Im alten Olgahospital sind derzeit 148 Flüchtlinge untergebracht. Bis zum 28. Juli ist die Maximalzahl von 160 Asylbewerbern erreicht. Wenn man das frühere Kinderkrankenhaus nicht belegen wolle, könnte man nur noch Turnhallen heranziehen, sagte Stuttgarts OB Fritz Kuhn kürzlich. Trotz mancher kritischer Stimmen ist nach Einschätzung von Stefan Spatz, dem Leiter der Lenkungsgruppe Flüchtlinge im Sozialamt, in der Bürgerschaft „eine sehr erfreuliche Akzeptanz und Willkommenskultur in der weltoffenen Landeshauptstadt Stuttgart für die neuen Nachbarn zu spüren“.

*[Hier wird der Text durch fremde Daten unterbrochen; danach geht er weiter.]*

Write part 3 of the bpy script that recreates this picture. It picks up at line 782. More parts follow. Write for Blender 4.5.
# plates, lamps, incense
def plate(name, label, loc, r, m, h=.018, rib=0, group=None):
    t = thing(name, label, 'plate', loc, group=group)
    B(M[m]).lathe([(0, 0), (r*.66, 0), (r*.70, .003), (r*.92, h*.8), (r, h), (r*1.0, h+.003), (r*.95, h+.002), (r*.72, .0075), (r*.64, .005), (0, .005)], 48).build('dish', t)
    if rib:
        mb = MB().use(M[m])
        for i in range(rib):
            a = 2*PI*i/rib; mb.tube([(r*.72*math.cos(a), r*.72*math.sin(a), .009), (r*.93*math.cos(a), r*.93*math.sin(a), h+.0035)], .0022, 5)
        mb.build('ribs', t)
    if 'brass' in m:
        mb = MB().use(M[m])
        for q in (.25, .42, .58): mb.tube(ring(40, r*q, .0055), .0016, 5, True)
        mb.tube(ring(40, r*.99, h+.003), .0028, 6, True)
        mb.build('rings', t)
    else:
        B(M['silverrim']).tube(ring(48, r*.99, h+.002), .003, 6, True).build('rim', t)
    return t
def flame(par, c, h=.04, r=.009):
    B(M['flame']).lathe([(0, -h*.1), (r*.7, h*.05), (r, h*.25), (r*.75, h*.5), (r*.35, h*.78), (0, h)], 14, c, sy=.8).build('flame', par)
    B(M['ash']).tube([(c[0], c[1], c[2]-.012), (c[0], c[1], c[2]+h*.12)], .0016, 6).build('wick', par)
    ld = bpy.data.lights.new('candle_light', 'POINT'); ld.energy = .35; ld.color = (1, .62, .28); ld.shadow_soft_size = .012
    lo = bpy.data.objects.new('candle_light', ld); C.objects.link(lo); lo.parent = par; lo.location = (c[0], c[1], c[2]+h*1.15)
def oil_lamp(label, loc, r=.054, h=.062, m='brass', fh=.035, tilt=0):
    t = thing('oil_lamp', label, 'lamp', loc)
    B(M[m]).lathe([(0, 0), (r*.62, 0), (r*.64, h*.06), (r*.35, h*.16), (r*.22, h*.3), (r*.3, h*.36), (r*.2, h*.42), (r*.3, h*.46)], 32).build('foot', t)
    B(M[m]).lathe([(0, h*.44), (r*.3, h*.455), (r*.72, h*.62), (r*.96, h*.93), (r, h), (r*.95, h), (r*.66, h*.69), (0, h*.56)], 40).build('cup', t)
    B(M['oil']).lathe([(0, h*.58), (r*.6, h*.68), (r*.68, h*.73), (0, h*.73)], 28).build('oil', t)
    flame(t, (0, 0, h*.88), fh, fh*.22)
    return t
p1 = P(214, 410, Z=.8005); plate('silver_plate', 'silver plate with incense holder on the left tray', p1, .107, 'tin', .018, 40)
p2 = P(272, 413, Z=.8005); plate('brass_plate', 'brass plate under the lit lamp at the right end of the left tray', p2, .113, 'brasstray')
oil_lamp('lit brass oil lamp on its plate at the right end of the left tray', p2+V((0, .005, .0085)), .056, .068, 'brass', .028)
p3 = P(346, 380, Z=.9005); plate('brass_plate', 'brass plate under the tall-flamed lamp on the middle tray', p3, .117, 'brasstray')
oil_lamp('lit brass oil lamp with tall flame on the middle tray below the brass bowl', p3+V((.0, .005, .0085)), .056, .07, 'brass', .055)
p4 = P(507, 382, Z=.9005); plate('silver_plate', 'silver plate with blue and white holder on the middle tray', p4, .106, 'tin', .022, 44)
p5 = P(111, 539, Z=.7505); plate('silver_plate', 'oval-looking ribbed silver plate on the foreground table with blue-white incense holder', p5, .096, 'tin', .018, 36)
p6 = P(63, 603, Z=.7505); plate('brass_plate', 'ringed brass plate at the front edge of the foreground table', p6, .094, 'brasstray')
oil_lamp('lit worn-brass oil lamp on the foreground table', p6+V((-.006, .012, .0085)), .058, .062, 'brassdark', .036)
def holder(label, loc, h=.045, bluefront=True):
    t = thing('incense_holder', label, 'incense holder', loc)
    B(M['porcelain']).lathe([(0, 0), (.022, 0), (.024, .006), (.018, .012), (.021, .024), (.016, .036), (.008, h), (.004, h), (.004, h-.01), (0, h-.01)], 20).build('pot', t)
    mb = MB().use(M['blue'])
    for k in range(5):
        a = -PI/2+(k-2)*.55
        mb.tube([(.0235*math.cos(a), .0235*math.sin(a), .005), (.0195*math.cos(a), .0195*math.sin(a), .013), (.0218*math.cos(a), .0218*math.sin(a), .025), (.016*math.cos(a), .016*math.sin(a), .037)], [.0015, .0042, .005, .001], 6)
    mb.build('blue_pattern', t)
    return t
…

An sechs Standorten im Stadtgebiet werden in den kommenden Monaten Asylunterkünfte in Systembauweise realisiert: In Plieningen, Im Wolfer (159 Plätze, Belegung ab August 2014), Zuffenhausen, Zazenhäuser Straße (156 Plätze, ab September), Bad Cannstatt im Neckarpark (243 Plätze ab Oktober), Möhringen, Lautlinger Weg (159 Plätze, ab Dezember), Mühlhausen, Wagrainstraße (243 Plätze, ab Februar 2015) und eben Feuerbach mit Schelmenäcker-Süd (78 Plätze, Belegung ab Februar 2015).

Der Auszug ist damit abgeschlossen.